Hey there! Plume here, with a review!

Ooh, what a cliffhanger-y ending to close off on! I loved all the intrigue and goings-on in this chapter. It was super interesting to see them in a new environment, and the new threat posed to them also is so mysterious.

One thing I enjoyed about this was your pacing. You did a really nice job of timing the events just right in this chapter, and I always enjoy your progress in Charax's head whenever something new happens: he's always confused in the moment, and then breaks down what happened afterwards with his godly knowledge. I loved the introduction of those potential witches/sorcerers, too. That whole imagery in the forest was great, too; it was a really nice contrast to the usual vibes of this story, and it was fun to have mixing aesthetics like that. Hasda was also acting a little suspicious: I wonder if it had something to do with the hydra...? Regardless, I really enjoyed this chapter.
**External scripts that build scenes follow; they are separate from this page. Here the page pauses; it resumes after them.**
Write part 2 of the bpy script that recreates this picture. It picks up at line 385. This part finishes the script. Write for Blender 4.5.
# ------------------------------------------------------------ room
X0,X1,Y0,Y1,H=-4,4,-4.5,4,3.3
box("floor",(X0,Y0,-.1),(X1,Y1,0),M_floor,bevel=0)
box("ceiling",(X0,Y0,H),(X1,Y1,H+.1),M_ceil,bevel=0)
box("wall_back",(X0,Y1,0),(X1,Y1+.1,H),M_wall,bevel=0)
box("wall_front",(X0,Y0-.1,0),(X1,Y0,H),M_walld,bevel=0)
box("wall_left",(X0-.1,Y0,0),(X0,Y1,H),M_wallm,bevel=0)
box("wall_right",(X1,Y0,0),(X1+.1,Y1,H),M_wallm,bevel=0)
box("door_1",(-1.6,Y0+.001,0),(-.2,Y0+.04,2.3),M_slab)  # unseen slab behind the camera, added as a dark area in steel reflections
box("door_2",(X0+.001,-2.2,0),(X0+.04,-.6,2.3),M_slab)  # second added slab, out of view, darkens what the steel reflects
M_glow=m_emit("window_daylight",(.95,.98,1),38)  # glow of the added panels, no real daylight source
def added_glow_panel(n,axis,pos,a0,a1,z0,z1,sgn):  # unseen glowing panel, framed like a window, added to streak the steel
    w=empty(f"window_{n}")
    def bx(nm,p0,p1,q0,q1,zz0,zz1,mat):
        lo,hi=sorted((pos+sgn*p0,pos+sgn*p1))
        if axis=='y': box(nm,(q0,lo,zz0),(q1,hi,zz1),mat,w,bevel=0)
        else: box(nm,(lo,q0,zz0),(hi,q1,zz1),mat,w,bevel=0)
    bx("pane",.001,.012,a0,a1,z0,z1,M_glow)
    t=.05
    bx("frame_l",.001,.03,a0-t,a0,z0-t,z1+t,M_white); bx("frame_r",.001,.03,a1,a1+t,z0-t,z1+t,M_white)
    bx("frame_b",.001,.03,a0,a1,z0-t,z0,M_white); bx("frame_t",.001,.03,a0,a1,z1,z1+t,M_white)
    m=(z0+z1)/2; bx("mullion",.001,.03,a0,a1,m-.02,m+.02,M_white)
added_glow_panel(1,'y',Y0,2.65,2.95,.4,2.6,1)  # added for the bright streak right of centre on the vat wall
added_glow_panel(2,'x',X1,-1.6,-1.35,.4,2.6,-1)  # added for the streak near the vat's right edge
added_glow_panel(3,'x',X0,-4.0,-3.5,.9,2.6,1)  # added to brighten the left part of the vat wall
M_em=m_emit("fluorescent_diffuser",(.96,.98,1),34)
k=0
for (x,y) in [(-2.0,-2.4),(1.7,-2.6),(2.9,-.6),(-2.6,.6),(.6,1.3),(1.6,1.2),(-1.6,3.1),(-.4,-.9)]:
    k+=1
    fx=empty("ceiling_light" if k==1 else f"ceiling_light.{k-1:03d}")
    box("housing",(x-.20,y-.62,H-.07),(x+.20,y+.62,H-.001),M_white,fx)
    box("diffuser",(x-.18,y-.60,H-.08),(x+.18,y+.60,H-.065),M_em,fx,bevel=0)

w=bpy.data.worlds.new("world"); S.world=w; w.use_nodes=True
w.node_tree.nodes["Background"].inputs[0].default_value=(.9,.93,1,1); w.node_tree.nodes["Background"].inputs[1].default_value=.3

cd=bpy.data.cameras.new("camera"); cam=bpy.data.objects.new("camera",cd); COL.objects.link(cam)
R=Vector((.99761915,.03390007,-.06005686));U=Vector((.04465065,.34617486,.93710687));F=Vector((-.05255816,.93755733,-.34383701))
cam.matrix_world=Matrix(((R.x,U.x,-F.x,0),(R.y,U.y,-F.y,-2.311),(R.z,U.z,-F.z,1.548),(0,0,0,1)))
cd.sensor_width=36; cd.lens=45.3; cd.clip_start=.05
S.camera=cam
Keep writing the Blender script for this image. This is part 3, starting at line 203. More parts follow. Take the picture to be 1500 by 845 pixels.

I also think the more hurried introduction into the start of Hasda's second trial was the right choice here. I like how there wasn't really more than one chapter on the boat, and how we're diving into new stuff right away. It's also really interesting to note the differences between this trial and the first one. There was definitely a lot more pomp and circumstance involved in the first one, and this one felt a lot more casual. I'm interested to see what future trials will look like (there are three, right?) I'm curious whether they'll follow the formality of the first one, or the more rough and ready vibe of the second.

Overall: nice work!! I think your pacing was great in this chapter, and you left it at a good place to lead into the next chapter! I look forward to reading more! Until next time!!





Live your life how you want, but don't confuse drama with happiness.